Trump: We're on track to fully eliminate capital gains tax in 2025

Extending the 2017 Tax Cuts and Jobs Act (TCJA), which is set to expire, would reduce federal tax revenue by an estimated $4.5 trillion between 2025 and 2034. Over the long term, GDP would increase by about 1.1%, offsetting approximately $710 billion—or 16%—of the lost revenue. However, Gross National Product (GNP), a better measure of American income, would only rise by 0.4%, since a portion of the gains would go to foreign investors through increased interest payments on the national debt.

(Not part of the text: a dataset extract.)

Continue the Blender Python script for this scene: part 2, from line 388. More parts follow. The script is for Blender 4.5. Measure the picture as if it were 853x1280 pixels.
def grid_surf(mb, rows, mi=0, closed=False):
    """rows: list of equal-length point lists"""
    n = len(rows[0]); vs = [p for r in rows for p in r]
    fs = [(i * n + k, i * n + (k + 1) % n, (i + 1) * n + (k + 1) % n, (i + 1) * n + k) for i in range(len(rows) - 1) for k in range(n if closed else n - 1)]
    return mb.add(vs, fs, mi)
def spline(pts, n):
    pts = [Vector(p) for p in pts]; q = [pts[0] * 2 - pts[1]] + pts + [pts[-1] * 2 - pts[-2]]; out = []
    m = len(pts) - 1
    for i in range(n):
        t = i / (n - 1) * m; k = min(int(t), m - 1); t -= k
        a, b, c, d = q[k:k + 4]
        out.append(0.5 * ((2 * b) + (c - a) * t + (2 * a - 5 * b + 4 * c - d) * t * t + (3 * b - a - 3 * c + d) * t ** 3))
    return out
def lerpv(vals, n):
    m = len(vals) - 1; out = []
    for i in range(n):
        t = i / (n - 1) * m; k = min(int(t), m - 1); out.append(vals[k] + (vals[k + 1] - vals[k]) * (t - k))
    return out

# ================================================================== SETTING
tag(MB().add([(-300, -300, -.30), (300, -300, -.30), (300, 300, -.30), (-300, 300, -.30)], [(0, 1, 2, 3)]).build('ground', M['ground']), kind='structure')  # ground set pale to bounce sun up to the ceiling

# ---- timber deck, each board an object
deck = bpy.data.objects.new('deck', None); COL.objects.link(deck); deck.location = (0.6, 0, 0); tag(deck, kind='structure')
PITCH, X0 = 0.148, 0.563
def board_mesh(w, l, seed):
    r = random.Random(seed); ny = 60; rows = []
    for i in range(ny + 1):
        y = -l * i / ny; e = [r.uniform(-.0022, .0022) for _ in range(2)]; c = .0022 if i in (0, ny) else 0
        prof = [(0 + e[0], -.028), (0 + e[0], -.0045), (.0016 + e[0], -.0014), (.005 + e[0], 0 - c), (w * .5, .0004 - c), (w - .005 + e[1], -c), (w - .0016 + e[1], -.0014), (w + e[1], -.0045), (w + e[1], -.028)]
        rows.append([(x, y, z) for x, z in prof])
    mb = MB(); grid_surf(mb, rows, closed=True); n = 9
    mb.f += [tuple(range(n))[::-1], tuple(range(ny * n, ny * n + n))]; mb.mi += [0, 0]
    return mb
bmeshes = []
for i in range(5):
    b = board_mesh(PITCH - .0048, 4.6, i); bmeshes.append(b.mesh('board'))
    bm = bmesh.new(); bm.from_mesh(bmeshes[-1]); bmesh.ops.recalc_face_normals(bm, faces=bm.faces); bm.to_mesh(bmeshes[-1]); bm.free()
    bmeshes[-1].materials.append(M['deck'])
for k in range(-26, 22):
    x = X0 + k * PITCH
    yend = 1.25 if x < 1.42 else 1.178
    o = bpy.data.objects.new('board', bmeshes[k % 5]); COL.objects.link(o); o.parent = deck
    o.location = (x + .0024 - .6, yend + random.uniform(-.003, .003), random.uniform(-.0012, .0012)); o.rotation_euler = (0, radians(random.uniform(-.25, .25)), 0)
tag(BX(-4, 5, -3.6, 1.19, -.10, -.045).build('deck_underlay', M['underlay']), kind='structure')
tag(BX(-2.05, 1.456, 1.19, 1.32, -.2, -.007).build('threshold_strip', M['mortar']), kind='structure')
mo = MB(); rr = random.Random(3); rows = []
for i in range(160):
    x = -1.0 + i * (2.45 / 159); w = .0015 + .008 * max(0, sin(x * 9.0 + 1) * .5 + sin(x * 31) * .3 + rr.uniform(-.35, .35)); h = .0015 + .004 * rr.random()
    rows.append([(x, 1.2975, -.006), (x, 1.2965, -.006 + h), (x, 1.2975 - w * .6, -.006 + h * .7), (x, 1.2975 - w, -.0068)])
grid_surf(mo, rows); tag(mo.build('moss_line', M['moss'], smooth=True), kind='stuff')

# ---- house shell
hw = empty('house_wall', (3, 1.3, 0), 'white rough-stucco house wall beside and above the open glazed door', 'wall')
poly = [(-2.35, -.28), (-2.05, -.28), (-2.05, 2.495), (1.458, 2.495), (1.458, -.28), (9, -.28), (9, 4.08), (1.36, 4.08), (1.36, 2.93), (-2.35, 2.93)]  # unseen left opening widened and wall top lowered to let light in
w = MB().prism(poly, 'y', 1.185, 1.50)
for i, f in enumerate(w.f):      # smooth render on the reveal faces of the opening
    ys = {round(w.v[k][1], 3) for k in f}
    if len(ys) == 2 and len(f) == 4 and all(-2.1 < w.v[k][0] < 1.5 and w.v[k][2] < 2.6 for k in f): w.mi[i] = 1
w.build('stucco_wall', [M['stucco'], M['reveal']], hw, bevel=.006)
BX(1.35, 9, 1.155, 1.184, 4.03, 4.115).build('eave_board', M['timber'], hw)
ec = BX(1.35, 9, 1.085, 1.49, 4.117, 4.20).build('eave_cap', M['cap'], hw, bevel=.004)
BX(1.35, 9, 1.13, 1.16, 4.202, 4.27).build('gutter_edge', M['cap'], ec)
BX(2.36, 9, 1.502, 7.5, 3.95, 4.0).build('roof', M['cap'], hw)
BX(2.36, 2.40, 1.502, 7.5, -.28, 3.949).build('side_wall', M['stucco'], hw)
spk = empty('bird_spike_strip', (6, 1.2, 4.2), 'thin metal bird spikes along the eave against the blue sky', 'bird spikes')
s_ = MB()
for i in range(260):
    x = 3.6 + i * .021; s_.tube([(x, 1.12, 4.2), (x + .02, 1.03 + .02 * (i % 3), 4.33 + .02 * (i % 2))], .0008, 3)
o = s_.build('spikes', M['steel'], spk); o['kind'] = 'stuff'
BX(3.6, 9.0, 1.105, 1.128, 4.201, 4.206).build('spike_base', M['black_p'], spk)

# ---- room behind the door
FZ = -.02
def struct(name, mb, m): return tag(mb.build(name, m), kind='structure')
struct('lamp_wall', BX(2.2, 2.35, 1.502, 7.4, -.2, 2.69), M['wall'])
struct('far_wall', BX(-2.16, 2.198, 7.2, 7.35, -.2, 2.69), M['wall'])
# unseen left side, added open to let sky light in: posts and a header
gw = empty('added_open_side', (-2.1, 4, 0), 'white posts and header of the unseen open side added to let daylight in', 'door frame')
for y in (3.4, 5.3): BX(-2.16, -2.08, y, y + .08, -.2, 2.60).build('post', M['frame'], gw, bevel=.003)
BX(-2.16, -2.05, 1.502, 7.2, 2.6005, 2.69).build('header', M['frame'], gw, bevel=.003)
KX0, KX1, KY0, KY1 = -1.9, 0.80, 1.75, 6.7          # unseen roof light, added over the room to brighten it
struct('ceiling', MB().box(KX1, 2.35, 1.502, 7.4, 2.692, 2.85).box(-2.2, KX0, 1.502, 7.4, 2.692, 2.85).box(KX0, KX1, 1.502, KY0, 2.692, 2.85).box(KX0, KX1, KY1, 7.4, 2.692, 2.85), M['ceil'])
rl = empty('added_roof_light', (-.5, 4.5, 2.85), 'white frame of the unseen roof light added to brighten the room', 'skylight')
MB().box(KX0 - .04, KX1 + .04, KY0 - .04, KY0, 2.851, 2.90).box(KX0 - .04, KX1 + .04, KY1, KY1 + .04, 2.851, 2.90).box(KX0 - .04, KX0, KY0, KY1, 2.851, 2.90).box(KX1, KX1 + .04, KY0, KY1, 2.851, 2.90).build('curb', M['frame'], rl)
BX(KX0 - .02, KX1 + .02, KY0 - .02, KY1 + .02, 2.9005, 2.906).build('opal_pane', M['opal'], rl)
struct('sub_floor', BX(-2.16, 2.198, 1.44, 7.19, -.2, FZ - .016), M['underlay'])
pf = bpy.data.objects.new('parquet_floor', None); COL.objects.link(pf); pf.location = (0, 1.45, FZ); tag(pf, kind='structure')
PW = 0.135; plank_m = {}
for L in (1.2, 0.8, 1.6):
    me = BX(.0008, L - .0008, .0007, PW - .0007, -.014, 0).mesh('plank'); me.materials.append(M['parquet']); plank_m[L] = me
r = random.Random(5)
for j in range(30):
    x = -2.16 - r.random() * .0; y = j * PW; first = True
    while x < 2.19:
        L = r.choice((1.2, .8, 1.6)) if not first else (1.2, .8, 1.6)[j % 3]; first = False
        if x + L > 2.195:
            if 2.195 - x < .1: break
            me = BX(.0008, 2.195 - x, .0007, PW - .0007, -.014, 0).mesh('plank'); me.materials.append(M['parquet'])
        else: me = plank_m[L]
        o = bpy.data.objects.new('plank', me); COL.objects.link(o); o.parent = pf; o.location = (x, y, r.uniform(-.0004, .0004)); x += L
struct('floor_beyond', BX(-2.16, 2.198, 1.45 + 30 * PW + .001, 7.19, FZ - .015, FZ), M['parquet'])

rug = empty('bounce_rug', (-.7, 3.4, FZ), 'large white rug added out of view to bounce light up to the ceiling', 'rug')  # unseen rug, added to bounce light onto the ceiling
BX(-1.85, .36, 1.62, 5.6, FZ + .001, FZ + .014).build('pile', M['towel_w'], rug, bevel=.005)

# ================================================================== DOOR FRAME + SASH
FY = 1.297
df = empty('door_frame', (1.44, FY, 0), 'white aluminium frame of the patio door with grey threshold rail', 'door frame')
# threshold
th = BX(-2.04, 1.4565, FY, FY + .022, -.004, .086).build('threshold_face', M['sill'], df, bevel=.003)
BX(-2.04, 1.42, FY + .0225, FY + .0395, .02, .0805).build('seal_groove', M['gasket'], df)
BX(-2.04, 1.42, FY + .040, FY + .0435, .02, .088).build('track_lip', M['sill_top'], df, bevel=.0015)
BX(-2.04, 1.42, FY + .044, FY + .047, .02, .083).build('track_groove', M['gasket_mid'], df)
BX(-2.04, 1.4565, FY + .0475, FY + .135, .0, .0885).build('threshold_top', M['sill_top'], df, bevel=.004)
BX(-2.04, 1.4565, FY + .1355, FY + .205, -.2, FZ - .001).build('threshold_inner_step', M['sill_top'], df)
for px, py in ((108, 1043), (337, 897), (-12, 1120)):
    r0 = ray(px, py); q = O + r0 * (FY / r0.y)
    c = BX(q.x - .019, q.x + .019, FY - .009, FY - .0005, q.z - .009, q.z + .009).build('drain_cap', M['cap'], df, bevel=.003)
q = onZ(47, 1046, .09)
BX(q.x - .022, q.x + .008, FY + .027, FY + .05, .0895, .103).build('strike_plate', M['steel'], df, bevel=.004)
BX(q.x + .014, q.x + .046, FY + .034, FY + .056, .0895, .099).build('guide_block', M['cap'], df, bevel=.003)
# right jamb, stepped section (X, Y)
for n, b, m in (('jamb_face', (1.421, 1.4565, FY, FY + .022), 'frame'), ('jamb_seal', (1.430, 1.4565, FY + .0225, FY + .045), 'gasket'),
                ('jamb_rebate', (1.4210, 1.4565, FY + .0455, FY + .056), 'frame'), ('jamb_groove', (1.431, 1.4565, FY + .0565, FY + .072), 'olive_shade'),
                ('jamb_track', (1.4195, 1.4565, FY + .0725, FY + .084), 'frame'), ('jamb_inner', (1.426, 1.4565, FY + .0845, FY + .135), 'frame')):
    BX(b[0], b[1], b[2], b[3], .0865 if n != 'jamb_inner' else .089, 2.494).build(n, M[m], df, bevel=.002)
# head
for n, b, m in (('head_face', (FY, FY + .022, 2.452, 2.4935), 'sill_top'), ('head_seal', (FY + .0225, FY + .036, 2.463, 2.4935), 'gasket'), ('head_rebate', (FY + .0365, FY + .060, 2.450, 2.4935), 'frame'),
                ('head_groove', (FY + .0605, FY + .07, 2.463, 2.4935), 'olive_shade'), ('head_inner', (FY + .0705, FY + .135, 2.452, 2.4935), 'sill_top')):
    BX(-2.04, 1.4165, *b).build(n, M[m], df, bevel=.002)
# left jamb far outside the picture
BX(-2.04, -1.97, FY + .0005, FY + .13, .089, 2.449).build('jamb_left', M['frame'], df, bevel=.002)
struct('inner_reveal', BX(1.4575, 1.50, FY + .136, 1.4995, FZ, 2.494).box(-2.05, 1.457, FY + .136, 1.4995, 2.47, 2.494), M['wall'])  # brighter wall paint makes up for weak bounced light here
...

President Donald Trump has called for the TCJA to be made permanent and has also proposed additional tax relief measures, such as eliminating taxes on tips, overtime pay, and Social Security benefits for retirees. He’s also advocating for a new deduction on interest paid for auto loans on American-made cars. At the same time, he plans to raise taxes on imports through a broad new round of tariffs.

Lawmakers plan to use the budget reconciliation process to advance the tax cuts. Reconciliation is a legislative tool that bypasses the Senate filibuster and allows for expedited passage of tax, spending, and debt limit legislation in accordance with a budget resolution that includes targets or caps for changes in the federal deficit.

On February 21, 2025, the Senate approved a budget resolution to begin the reconciliation process, but it does not allow for any tax cuts.

On February 25, the House passed its own budget resolution allowing for tax cuts that increase the deficit by up to $4.5 trillion over the next decade—provided that spending is cut by $1.7 trillion. If the spending cuts fall short of that mark, the allowable tax cuts are reduced dollar-for-dollar; if spending cuts exceed $1.7 trillion, the limit on tax cuts can increase by the same amount.

Then on April 2, the Senate released a revised budget resolution offering new instructions to committees. It adopts the House's approach for House committees and allows the Senate Finance Committee to reduce revenue by up to $1.5 trillion over ten years, based on a current policy baseline that already includes $3.8 trillion in tax cuts. Although that $3.8 trillion isn’t officially counted as a deficit increase under this baseline, it effectively authorizes up to $5.3 trillion in tax reductions financed through borrowing.

The resolution also gives the Senate Budget Committee Chair authority to adjust the figures using the current policy baseline and directs the Finance Committee to propose raising the federal debt ceiling by up to $5 trillion.